Wednesday, May 21, 2014

Restaurant Row: Now Serving

Monday night, the Richardson City Council approved a rezoning request to allow the construction of four restaurants on land previously occupied by the demolished Continental Inn on Central Expressway.

I've had my say on this well-conceived but mismanaged project many times before. Now that the rezoning is approved, I'll just say that the City Plan Commission ought to be feeling both good about themselves and disrespected at the same time. It was the CPC's rejection of the first submitted (unpopular) plan that led to the (less unpopular) plan that was ultimately approved by the city council Monday night. Good for the CPC. But then, the council took up the revised plan without sending it to the CPC for their expert consideration and advice. Bad for the city council. Why have a CPC if you're not going to draw on their experience in a matter such as this, the so-called catalyst project for the whole West Spring Valley Corridor Planned Development?

OK, I've said more than I intended to already. What I meant to say is that two people closer to the matter than I am have already said pretty much all that needs saying. After the jump, Cottonwood Heights NA President Jason Lemons and Richardson Heights NA President Richard Dotson. Both were speaking in an individual capacity and not for the associations they lead.

Jason Lemons:
The project does still fall outside the West Spring Valley Corridor PD which enjoys broad support from our neighborhood. My question at this point is what is our commitment to the PD moving forward? I've been asked this by several of my neighbors and I really don't know the answer to this. The city spent a significant amount of money and time and resources developing the plan and the PD but this is the first major development after it was actually enacted and we're already seeking major modification which to me sends a very mixed message with regards to the city's commitment to the PD. The second question I guess is what happens with the next development in the area? If we're going to override the PD again, what's the point in even having one? So, I would like to see a post-mortem to see where the PD currently stands.

Richard Dotson:
If you watched the hearing on public access, you'll recall that most of the speakers and several of the Council members had legitimate questions and concerns about this development.Tow in point,

Is it really going to be a catalyst?
What happens the next time someone wants to change the strategic blueprint?

I think there is also still quite a bit of misconception about how this project was handled with the neighborhoods.

In my private and professional life I've learned that the client or customer is always right, even when they are wrong.

My point is, there is a belief from some that communications was well and good with the neighborhoods on this project. That is simply not the case from our point of view.

When you serve a client, and they tell you over and over that something is wrong -- in this case that your communications and process isn't working -- you don't come back and say, "It is working."

You always come back and ask your client: "How can we make it better?"
All I can add is ... what they said.

Hem, haw... not knowing when to shut up, I just can't leave it at that.

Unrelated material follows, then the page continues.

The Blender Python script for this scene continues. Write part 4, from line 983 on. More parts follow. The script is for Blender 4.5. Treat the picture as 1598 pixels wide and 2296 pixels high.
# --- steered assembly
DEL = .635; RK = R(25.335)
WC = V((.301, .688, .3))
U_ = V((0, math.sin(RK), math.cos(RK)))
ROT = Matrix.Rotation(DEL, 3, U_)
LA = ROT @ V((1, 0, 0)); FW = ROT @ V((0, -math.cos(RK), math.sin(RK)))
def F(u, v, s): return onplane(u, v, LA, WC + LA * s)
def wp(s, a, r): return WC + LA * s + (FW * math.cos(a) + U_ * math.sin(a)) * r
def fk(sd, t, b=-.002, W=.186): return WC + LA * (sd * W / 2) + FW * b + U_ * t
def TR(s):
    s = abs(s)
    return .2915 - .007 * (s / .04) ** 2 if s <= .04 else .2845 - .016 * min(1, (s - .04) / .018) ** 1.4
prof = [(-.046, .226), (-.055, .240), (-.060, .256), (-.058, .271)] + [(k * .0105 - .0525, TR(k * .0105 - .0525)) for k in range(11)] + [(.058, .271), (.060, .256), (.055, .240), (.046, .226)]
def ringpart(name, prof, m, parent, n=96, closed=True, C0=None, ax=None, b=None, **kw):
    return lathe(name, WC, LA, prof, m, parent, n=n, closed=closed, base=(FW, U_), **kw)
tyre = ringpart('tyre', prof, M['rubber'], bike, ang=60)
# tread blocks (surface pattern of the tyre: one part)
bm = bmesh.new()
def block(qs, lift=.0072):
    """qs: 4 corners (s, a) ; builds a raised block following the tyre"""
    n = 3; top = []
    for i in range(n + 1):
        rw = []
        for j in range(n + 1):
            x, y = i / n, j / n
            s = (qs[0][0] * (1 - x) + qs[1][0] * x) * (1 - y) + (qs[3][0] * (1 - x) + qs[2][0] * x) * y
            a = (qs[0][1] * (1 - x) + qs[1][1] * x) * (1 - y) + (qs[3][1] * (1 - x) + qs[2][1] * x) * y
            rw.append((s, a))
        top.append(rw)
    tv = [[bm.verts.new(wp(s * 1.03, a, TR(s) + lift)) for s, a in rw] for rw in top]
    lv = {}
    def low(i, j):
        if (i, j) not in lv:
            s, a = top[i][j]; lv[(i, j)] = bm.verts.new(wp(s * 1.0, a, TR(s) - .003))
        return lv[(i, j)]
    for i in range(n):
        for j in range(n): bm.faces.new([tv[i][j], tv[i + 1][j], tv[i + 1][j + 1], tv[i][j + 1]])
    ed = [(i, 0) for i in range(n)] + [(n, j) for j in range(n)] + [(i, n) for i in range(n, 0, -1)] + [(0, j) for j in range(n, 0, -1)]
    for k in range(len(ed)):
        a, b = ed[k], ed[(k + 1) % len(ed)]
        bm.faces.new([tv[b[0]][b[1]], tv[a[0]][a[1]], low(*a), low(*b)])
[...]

I have to add one more person's comments, Mayor Laura Maczka's. Whether intentional or not, I think she's addressing Lemons and Dotson, though maybe not in the way they'd like to hear.

Mayor Maczka:
Redevelopment is the talk we've talked. Now it's the walk we're walking.
I'm sure the mayor didn't mean it this way, but what I hear is her telling Jason Lemons that the city's commitment to the West Spring Valley Corridor PD is in the talk, not in the walk. The old adage applies: watch what they do, not what they say.

Mayor Maczka:
Somehow we've lost in translation is that the dialog with the neighborhoods began long before the CPC hearings. In this redevelopment world, the first thing that the city staff do ... go talk to the neighborhoods. It is the way we do business. We're finding more and more that the development is better if we hear from the residents before it shows up at a CPC hearing.
I'm sure the mayor didn't mean it this way, but what I hear is her telling Richard Dotson that when he says the process isn't working, the mayor is coming back at him and saying "It is working." Something is indeed being lost in translation.


Sassy Texan said...

Actually what Laura is saying is they have a plan in mind and we told you via hundreds of thousands of tax dollars spent on meeting with the neighborhoods on what our plan was. And now we are acting on it. Same self centered response, difference council. Maybe the response is worse.

But, no mention of the sale of land to the developer via the Richardson Improvement Corp yet?
Time will tell the agreements made before any public discussions on their intention.

Cheri Duncan-Hubert

Sassy Texan said...

One other point to make is the eerily similar bait and switch used on Brick Row. And we can now see how well that has turned out.

Mr Lemons and Mr Dotson should have some long conversations with Ms McCall and board at Highland Terrace. Nothing new in the "walk" Ms Maczka is so forcefully projecting and quite similar to those of council days gone by.


Mark Steger said...

"Richardson Restaurant Park Poised to Break Ground." Here it comes: another car-oriented strip center with no ties to neighborhood.